Czy słowa wiceminister Olendzkiej można uznać za istotną prognozę? Tempo spadku stopy bezrobocia wynosi obecnie 0,2 punktu procentowego miesięcznie. Tyle poprawa wyniosła w lipcu i tyle też resort pracy prognozuje na sierpień. Gdyby - jak przypuszcza H. Olendzka - do końca roku bezrobocie regularnie spadało tak samo, to na koniec grudnia odsetek osób pozostających bez pracy powinien wynieść nie 10, a 11 proc.
Tyle że nigdy jeszcze nie nastąpiła u nas taka sytuacja, aby bezrobocie od sierpnia do końca grudnia zmieniało się z taką samą prędkością. Co więcej, nigdy nie było też tak, że ostatnie miesiące roku przynosiły wyłącznie poprawę na rynku zatrudnienia. Regułą natomiast jest, że na koniec roku, w porównaniu z listopadem, bezrobocie wzrasta.

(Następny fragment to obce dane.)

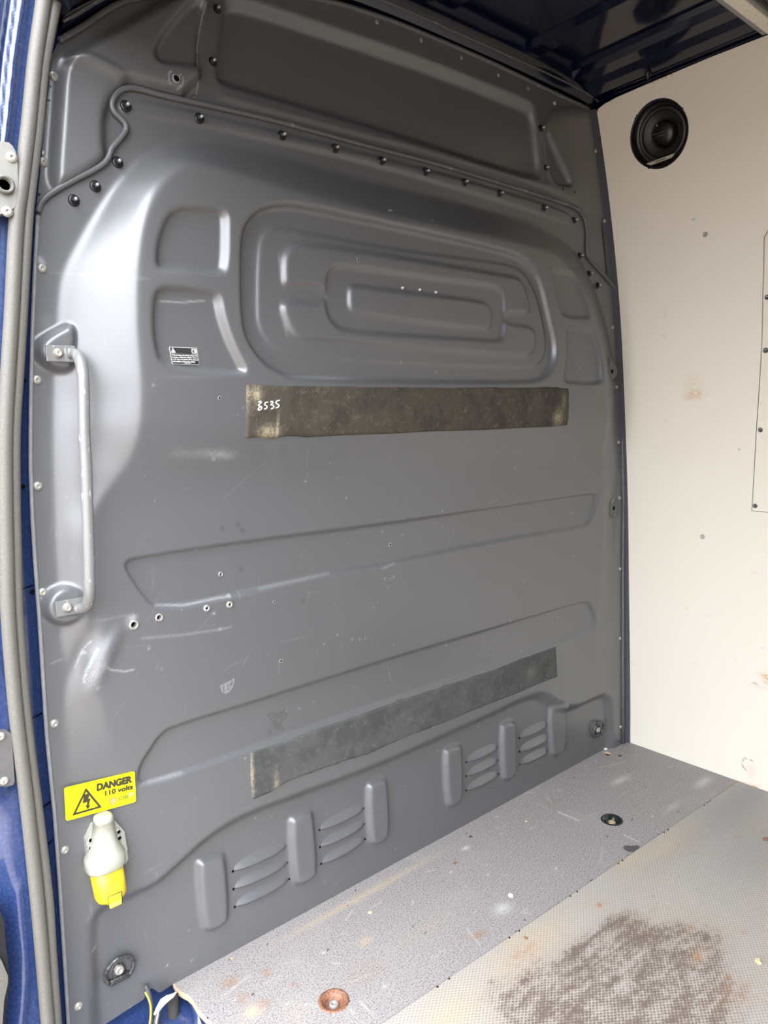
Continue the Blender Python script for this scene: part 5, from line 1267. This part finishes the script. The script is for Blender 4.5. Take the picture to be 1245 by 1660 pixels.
wb_ = empty('cable_bundle', (.16, -.01, -.02), 'black cable with yellow-striped wire and taped white joint at the floor corner', 'cable')
bm = bmesh.new(); tube(bm, spline([(x, y, z) for (x, z), y in zip([(0.1407, 0.0329), (0.1428, 0.0132), (0.1399, -0.0124), (0.1323, -0.0389), (0.124, -0.0773)], (.012, -.002, -.010, -.020, -.03))], 5), .0042, 8); obj('black_cable', bm, M_WIREG, wb_)
bm = bmesh.new(); tube(bm, spline([(x, y, z) for (x, z), y in zip([(0.1325, 0.0363), (0.1378, 0.0136), (0.1354, -0.0058), (0.1287, -0.0202), (0.1211, -0.0647)], (-.008, -.014, -.018, -.026, -.035))], 5), .0016, 6); obj('yellow_wire', bm, M_WIREY, wb_)
bm = bmesh.new(); tube(bm, [(x, y, z) for (x, z), y in zip([(0.1413, -0.006), (0.1487, 0.0006), (0.1586, 0.0096), (0.1681, 0.0114), (0.1775, 0.0109), (0.1849, 0.0141)], (-.02,)*6)], [.0018, .0045, .0065, .0055, .0035, .0012], 8); obj('taped_joint', bm, M_TAPE, wb_)
for k in range(3):
    bm = bmesh.new(); tube(bm, [(x+.003*k, y, z) for (x, z), y in zip([(0.1461, -0.0028), (0.1394, -0.0172), (0.133, -0.044), (0.1292, -0.0664)], (-.02, -.024, -.03, -.035))], .0018, 6); obj('thin_wire', bm, (M_WIREG, M_TAPE, M_WIREG)[k], wb_)
bm = bmesh.new(); tube(bm, [(x, y, z) for (x, z), y in zip([(0.1846, -0.0047), (0.1805, -0.0301), (0.177, -0.0659), (0.1727, -0.1141)], (.0, -.01, -.015, -.03))], .0105, 12)
tag(obj('sleeved_conduit', bm, simple('fuzzy_black_sleeve', (.03, .028, .026, 1), .9, sc=300)), 'thick dark fabric-sleeved conduit dropping below the floor corner', 'conduit')

# closed rear of the van and the rest of the left side, which shade the load area
RW = empty('wall_back', (0, 0, 0), 'rear end of the load area behind the viewer', 'wall', kind='structure')
bm = bmesh.new(); box(bm, -.05, 1.80, -3.34, -3.30, -.1, 2.0); obj('rear_door_panel', bm, M_NAVY, RW, False)
LW = empty('wall_left', (0, 0, 0), 'left side of the load area behind the side door opening', 'wall', kind='structure')
bm = bmesh.new(); box(bm, -.06, -.02, -3.30, -1.36, -.1, 1.95); obj('side_panel', bm, M_NAVY, LW, False)
GR = empty('ground', (0, 0, 0), 'brownish concrete yard the van stands on', 'ground', kind='structure')
bm = bmesh.new(); v = [bm.verts.new(p) for p in ((-30, -30, -.75), (30, -30, -.75), (30, 30, -.75), (-30, 30, -.75))]; bm.faces.new(v); obj('yard_slab', bm, M_CONC, GR, False)
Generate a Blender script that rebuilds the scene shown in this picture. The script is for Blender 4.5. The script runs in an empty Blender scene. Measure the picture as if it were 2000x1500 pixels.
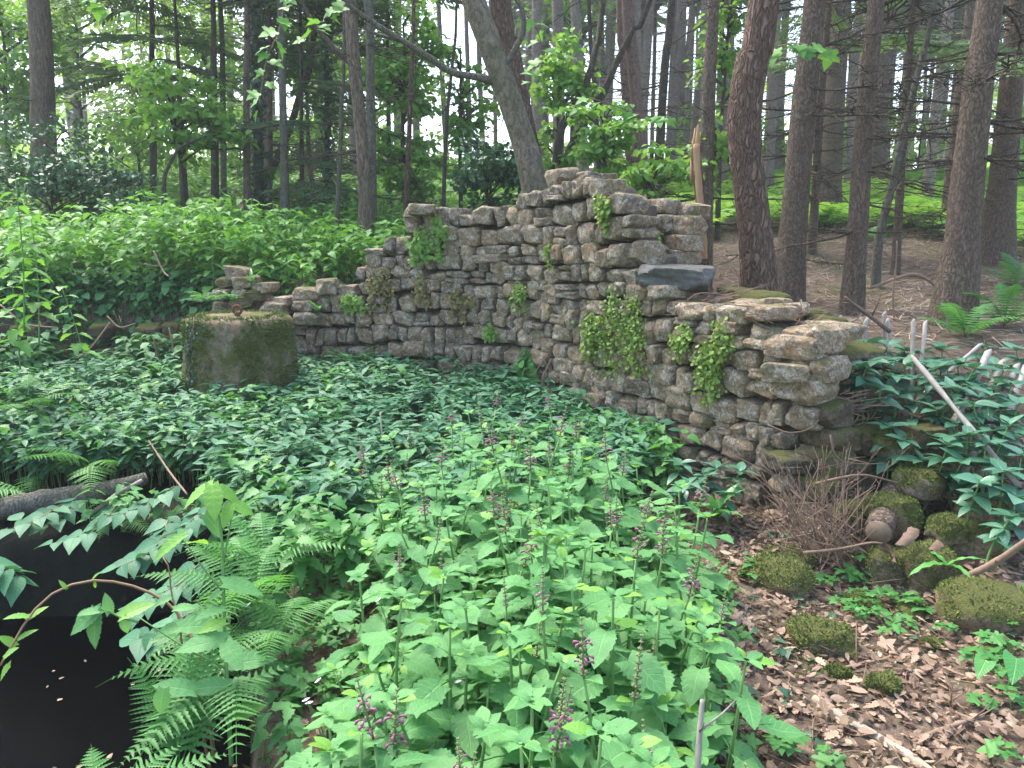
import bpy, math, random
import numpy as np
from mathutils import Matrix, Vector, Quaternion

R = np.random.default_rng(7)
random.seed(7)
SC = bpy.context.scene
COL = SC.collection
rad = math.radians

# ------------------------------------------------------------------ camera, sky, sun, exposure
F, CX, CY, TH = 1500.0, 1000.0, 750.0, rad(11.0)      # focal length and centre in photo pixels, tilt
ST, CT = math.sin(TH), math.cos(TH)
CAMZ = 1.6
cam = bpy.data.cameras.new('camera')
cam.sensor_width = 36.0
cam.lens = F / 2000.0 * 36.0
cam.clip_start = 0.05
cam.clip_end = 2000
cam_o = bpy.data.objects.new('camera', cam)
COL.objects.link(cam_o)
cam_o.location = (0, 0, CAMZ)
cam_o.rotation_euler = (rad(90) - TH, 0, 0)
SC.camera = cam_o

world = bpy.data.worlds.new('World')
SC.world = world
world.use_nodes = True
wn = world.node_tree.nodes
sky = wn.new('ShaderNodeTexSky')
sky.sky_type = 'NISHITA'
sky.sun_disc = False
sky.sun_elevation = rad(58)
sky.sun_rotation = rad(-40)
sky.dust_density = 3.0
sky.air_density = 1.0
sky.ozone_density = 1.0
wn['Background'].inputs['Strength'].default_value = 0.15
world.node_tree.links.new(sky.outputs[0], wn['Background'].inputs['Color'])

sun = bpy.data.lights.new('sun', 'SUN')
sun.energy = 1.5
sun.angle = rad(24)
sun.color = (1.0, 0.96, 0.90)
sun_o = bpy.data.objects.new('sun', sun)
COL.objects.link(sun_o)
# the sun stands behind the photographer's left shoulder, high up
_az = rad(-40)
_sd = Vector((math.sin(_az) * math.cos(rad(58)), math.cos(_az) * math.cos(rad(58)), math.sin(rad(58))))
sun_o.rotation_euler = _sd.to_track_quat('Z', 'Y').to_euler()

SC.view_settings.view_transform = 'Standard'
SC.view_settings.look = 'None'
SC.view_settings.gamma = 1.0
SC.view_settings.use_curve_mapping = False
SC.view_settings.exposure = 2.22
SC.render.engine = 'CYCLES'
SC.cycles.max_bounces = 9
SC.cycles.diffuse_bounces = 6
SC.cycles.glossy_bounces = 2
SC.cycles.transmission_bounces = 3
SC.cycles.transparent_max_bounces = 4
SC.cycles.use_denoising = True

# ------------------------------------------------------------------ numeric helpers
def _hash(ix, iy, iz, seed):
    h = (ix * 374761393 + iy * 668265263 + iz * 2147483647 + seed * 1274126177) & 0xFFFFFFFF
    h = ((h ^ (h >> 13)) * 1274126177) & 0xFFFFFFFF
    h = h ^ (h >> 16)
    return (h & 0xFFFFFF) / float(0xFFFFFF)

def vnoise(P, seed=0):
    """value noise in -1..1 at points (n,3)"""
    P = np.asarray(P, float)
    i = np.floor(P).astype(np.int64)
    f = P - i
    f = f * f * (3 - 2 * f)
    out = 0
    for dx in (0, 1):
        for dy in (0, 1):
            for dz in (0, 1):
                w = (f[:, 0] if dx else 1 - f[:, 0]) * (f[:, 1] if dy else 1 - f[:, 1]) * (f[:, 2] if dz else 1 - f[:, 2])
                out = out + w * _hash(i[:, 0] + dx, i[:, 1] + dy, i[:, 2] + dz, seed)
    return out * 2 - 1

def fbm(P, seed=0, octv=3):
    P = np.asarray(P, float)
    a, s, o = 1.0, 1.0, 0
    for k in range(octv):
        o = o + a * vnoise(P * s + 17.3 * k, seed + k)
        a *= 0.5
        s *= 2.1
    return o

def sstep(a, b, x):
    t = np.clip((x - a) / (b - a), 0, 1)
    return t * t * (3 - 2 * t)

def ray(px, py):
    a = (np.asarray(px, float) - CX) / F
    b = (CY - np.asarray(py, float)) / F
    return np.stack(np.broadcast_arrays(a, CT + b * ST, -ST + b * CT), axis=-1)

def at(px, py, Y):
    d = ray(px, py)
    t = np.asarray(Y, float) / d[..., 1]
    return d * t[..., None] + np.array((0, 0, CAMZ))

def depth(P):
    P = np.asarray(P)
    return P[..., 1] * CT - (P[..., 2] - CAMZ) * ST

def norm(v):
    v = np.asarray(v, float)
    return v / np.maximum(np.linalg.norm(v, axis=-1, keepdims=True), 1e-9)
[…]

Co do tego, że trudno byłoby Polsce zejść z bezrobociem do stopy zapowiadanej przez resort pracy, zgodni są analitycy. - Stopa bezrobocia na koniec tego roku poniżej 10 proc. to dość odważna prognoza. Widziałbym ją raczej w przedziale 10,5-11 proc. - mówi Wiesław Szczuka, główny ekonomista BRE Banku. - Zwłaszcza że już widać, że tempo spadku stopy bezrobocia stopniowo wygasa, a w końcu roku nie można wykluczyć sezonowego wzrostu liczby bezrobotnych. Nasilają się też płynące z firm sygnały o trudnościach ze znalezieniem pracowników, co potwierdza, że duża część bezrobocia w Polsce ma charakter strukturalny i trudno będzie je znacząco ograniczyć - wyjaśnia.
W 2006 r. wzrost PKB wyniósł 5,6 proc., a bezrobocie spadło o 2,7 pkt proc. W tym roku gospodarka może osiągnąć tempo rozwoju na poziomie niemal około 6 proc., ale trudno przypuszczać, aby jednocześnie w ciągu roku stopa bezrobocia mogła spaść aż o 5 punktów proc.